◆ Task objective:
Exactly as given, repeat all of the entries.

* * *

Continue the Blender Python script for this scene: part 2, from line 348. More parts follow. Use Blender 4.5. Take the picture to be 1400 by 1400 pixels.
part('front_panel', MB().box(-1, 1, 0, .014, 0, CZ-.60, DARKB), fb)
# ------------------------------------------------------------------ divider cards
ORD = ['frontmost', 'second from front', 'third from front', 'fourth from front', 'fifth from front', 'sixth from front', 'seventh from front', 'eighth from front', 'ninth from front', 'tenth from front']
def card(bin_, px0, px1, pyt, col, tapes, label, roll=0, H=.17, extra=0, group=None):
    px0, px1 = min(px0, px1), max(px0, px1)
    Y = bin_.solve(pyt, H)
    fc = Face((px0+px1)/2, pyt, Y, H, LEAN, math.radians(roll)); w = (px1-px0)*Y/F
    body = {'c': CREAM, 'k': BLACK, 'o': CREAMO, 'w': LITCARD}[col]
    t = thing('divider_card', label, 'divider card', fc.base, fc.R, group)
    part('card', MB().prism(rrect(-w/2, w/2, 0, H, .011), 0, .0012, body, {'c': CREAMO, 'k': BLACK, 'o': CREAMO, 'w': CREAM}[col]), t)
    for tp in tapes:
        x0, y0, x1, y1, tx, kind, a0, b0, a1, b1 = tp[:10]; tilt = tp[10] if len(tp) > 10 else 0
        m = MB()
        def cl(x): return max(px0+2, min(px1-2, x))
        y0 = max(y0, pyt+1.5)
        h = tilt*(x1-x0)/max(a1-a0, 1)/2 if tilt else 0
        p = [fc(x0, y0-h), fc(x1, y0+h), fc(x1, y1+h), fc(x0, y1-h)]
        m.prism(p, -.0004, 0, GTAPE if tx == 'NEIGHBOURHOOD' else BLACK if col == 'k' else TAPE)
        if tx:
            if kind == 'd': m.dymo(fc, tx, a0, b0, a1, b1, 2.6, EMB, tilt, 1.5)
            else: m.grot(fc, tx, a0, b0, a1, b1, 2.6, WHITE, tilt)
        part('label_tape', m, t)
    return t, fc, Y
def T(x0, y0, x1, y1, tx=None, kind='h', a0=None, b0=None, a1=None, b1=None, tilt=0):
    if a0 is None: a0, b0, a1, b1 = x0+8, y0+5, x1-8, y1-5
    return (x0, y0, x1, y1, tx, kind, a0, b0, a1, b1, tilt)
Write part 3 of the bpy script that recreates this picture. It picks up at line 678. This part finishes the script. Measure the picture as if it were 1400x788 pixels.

* * *

◆ Output for this task:
Continue the Blender Python script for this scene: part 2, from line 348. More parts follow. Use Blender 4.5. Take the picture to be 1400 by 1400 pixels.
part('front_panel', MB().box(-1, 1, 0, .014, 0, CZ-.60, DARKB), fb)
# ------------------------------------------------------------------ divider cards
ORD = ['frontmost', 'second from front', 'third from front', 'fourth from front', 'fifth from front', 'sixth from front', 'seventh from front', 'eighth from front', 'ninth from front', 'tenth from front']
def card(bin_, px0, px1, pyt, col, tapes, label, roll=0, H=.17, extra=0, group=None):
    px0, px1 = min(px0, px1), max(px0, px1)
    Y = bin_.solve(pyt, H)
    fc = Face((px0+px1)/2, pyt, Y, H, LEAN, math.radians(roll)); w = (px1-px0)*Y/F
    body = {'c': CREAM, 'k': BLACK, 'o': CREAMO, 'w': LITCARD}[col]
    t = thing('divider_card', label, 'divider card', fc.base, fc.R, group)
    part('card', MB().prism(rrect(-w/2, w/2, 0, H, .011), 0, .0012, body, {'c': CREAMO, 'k': BLACK, 'o': CREAMO, 'w': CREAM}[col]), t)
    for tp in tapes:
        x0, y0, x1, y1, tx, kind, a0, b0, a1, b1 = tp[:10]; tilt = tp[10] if len(tp) > 10 else 0
        m = MB()
        def cl(x): return max(px0+2, min(px1-2, x))
        y0 = max(y0, pyt+1.5)
        h = tilt*(x1-x0)/max(a1-a0, 1)/2 if tilt else 0
        p = [fc(x0, y0-h), fc(x1, y0+h), fc(x1, y1+h), fc(x0, y1-h)]
        m.prism(p, -.0004, 0, GTAPE if tx == 'NEIGHBOURHOOD' else BLACK if col == 'k' else TAPE)
        if tx:
            if kind == 'd': m.dymo(fc, tx, a0, b0, a1, b1, 2.6, EMB, tilt, 1.5)
            else: m.grot(fc, tx, a0, b0, a1, b1, 2.6, WHITE, tilt)
        part('label_tape', m, t)
    return t, fc, Y
def T(x0, y0, x1, y1, tx=None, kind='h', a0=None, b0=None, a1=None, b1=None, tilt=0):
    if a0 is None: a0, b0, a1, b1 = x0+8, y0+5, x1-8, y1-5
    return (x0, y0, x1, y1, tx, kind, a0, b0, a1, b1, tilt)
Write part 3 of the bpy script that recreates this picture. It picks up at line 678. This part finishes the script. Measure the picture as if it were 1400x788 pixels.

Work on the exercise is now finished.